D’autres ont exprimé leur soulagement face à la décision. « Je crains que les systèmes proportionnels ne donnent trop de pouvoir aux partis marginaux, » a répliqué Ryan Tompkins, propriétaire d’une petite entreprise. « Au moins maintenant, nous savons qui est responsable quand les choses vont mal. »
La décision laisse la porte ouverte au Parlement pour changer le système sans obstacles constitutionnels. Plusieurs provinces ont tenu des référendums sur la réforme électorale, bien qu’aucune n’ait finalement abandonné le système uninominal à un tour.

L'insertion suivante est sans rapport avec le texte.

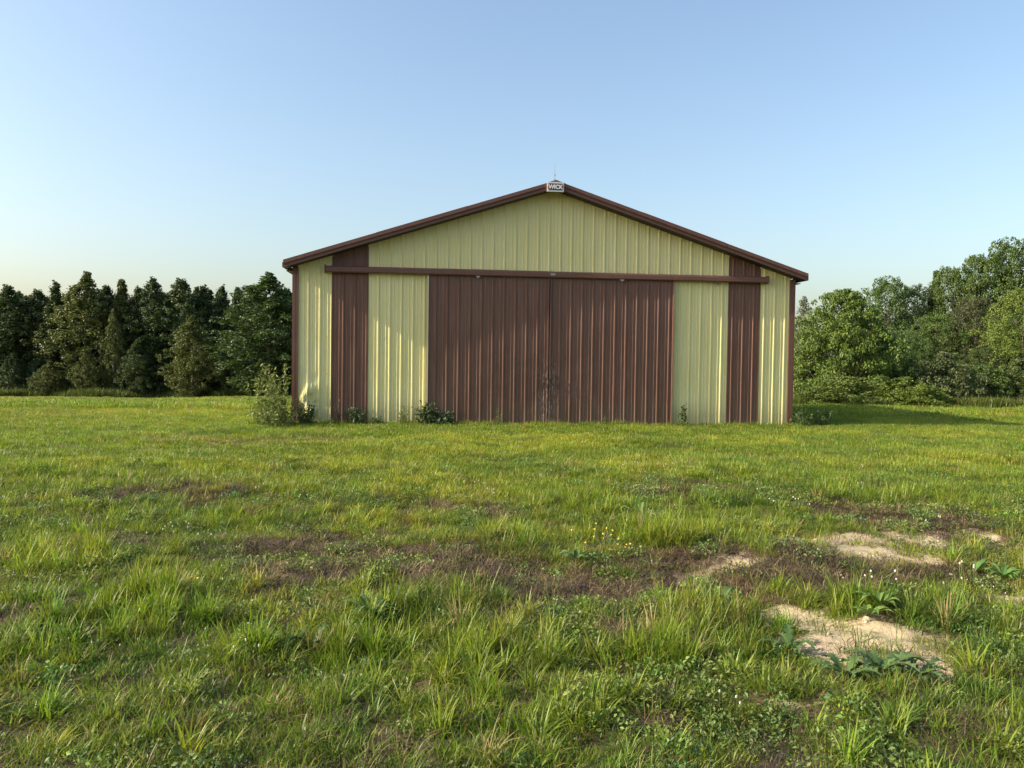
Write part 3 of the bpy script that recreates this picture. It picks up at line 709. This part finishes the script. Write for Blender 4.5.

Dennis Pilon, expert en élections de l’Université York, suggère que cette décision pourrait rediriger les efforts de réforme. « Les tribunaux ont essentiellement dit qu’il s’agit d’une question politique qui nécessite une solution politique. L’attention se porte maintenant sur la création d’une volonté politique pour le changement.«
Les appelants disposent de 60 jours pour demander l’autorisation d’interjeter appel devant la Cour suprême du Canada, bien que les experts juridiques que j’ai consultés suggèrent que la nature unanime de la décision rende peu probable un appel réussi.
Alors que le Canada se prépare à une élection fédérale prévue dans l’année à venir, cette décision garantit que les électeurs voteront à nouveau selon le même système qui a façonné notre démocratie depuis 1867 – un système qui, pour le meilleur ou pour le pire, a maintenant été déclaré constitutionnellement valide par les tribunaux.
La question qui demeure est de savoir si cette fin judiciaire marquera un nouveau début pour les efforts de réforme électorale par les voies législatives, ou si elle représente le chapitre final du débat canadien sur la représentation proportionnelle.